[Stated problem] Only the lines from the one holding "DARKI = mat('interior_dark_wall', (.03, .023, .02), .8)" through the one holding "IX0, IX1, IY1, ICZ" are to be retyped, exactly as they appear, with both boundary lines included.

[Scenes as source code]

================

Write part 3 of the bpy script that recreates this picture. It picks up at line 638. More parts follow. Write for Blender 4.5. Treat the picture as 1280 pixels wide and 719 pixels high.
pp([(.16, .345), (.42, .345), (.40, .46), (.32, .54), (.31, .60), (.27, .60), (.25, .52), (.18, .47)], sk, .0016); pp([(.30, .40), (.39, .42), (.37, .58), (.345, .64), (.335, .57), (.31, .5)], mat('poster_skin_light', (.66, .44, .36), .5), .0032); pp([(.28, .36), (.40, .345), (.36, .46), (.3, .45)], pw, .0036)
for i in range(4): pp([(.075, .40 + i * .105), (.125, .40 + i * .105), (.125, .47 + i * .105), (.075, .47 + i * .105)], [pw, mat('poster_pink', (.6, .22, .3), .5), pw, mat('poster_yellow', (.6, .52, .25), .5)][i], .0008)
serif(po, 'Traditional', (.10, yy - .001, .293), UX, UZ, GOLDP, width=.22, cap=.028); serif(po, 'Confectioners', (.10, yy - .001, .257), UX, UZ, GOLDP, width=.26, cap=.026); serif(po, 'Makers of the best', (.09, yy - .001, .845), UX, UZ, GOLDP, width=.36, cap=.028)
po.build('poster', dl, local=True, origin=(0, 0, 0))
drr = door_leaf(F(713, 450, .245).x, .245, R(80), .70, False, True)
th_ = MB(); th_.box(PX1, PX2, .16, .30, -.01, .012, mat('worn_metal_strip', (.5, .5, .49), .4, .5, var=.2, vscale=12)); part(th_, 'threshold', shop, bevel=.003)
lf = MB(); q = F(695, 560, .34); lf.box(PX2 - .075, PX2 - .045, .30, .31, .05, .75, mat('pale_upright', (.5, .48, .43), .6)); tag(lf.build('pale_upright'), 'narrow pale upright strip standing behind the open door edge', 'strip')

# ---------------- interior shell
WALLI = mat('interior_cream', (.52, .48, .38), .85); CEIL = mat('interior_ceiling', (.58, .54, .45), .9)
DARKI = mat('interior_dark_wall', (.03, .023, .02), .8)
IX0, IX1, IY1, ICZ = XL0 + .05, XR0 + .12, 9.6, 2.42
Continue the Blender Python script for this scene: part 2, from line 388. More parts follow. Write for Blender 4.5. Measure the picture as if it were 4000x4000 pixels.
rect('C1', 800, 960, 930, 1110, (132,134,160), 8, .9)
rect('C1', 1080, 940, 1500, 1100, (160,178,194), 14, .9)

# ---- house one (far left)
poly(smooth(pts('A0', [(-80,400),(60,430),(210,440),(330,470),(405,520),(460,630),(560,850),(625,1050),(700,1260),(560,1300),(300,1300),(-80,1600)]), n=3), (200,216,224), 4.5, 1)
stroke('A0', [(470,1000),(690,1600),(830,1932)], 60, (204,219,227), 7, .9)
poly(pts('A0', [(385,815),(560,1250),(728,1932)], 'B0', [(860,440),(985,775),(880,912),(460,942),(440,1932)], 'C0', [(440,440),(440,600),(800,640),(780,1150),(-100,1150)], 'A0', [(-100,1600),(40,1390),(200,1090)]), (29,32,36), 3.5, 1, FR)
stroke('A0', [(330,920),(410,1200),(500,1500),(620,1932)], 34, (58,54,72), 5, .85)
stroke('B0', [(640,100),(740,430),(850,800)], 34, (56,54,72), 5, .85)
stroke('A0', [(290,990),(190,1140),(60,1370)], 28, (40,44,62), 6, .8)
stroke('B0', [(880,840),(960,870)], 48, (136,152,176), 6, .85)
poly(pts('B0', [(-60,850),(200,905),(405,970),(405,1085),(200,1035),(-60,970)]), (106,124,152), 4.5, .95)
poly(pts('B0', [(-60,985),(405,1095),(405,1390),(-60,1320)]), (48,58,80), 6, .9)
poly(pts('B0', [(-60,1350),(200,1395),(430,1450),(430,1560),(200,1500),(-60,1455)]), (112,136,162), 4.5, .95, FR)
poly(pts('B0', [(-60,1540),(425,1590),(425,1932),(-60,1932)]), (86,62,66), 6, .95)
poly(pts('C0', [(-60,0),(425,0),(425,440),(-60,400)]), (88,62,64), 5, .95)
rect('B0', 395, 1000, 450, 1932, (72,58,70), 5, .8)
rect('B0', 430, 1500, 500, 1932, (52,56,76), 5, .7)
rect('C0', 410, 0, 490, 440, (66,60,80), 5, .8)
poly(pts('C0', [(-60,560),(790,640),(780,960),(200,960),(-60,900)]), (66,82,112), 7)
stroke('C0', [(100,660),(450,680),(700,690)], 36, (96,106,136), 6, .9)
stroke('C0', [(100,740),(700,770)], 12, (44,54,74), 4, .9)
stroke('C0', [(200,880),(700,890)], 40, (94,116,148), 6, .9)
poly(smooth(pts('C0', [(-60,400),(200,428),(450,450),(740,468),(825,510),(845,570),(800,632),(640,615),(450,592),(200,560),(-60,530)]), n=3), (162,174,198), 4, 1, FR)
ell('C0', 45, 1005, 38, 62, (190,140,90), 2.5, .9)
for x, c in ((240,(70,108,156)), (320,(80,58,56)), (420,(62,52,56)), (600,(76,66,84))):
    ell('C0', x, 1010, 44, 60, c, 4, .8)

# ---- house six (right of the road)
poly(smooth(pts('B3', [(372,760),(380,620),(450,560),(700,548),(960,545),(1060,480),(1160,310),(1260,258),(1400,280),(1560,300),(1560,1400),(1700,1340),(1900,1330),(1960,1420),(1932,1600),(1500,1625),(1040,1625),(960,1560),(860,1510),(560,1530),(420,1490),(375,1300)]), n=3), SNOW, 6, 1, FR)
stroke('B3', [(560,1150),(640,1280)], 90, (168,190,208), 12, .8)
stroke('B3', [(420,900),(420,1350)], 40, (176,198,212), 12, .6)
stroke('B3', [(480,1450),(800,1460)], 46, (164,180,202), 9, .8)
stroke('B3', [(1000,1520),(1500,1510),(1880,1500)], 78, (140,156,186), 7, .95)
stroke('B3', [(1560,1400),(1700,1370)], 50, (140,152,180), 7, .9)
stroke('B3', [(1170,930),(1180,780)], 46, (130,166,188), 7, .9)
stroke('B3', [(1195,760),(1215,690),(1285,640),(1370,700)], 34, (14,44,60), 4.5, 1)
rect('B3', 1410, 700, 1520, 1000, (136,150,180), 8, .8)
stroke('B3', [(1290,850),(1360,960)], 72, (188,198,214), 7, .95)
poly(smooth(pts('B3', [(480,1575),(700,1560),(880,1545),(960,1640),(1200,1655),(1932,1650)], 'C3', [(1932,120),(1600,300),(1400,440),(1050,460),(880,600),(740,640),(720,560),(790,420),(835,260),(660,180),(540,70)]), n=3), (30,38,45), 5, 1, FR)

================

[Answer]
DARKI = mat('interior_dark_wall', (.03, .023, .02), .8)
IX0, IX1, IY1, ICZ = XL0 + .05, XR0 + .12, 9.6, 2.42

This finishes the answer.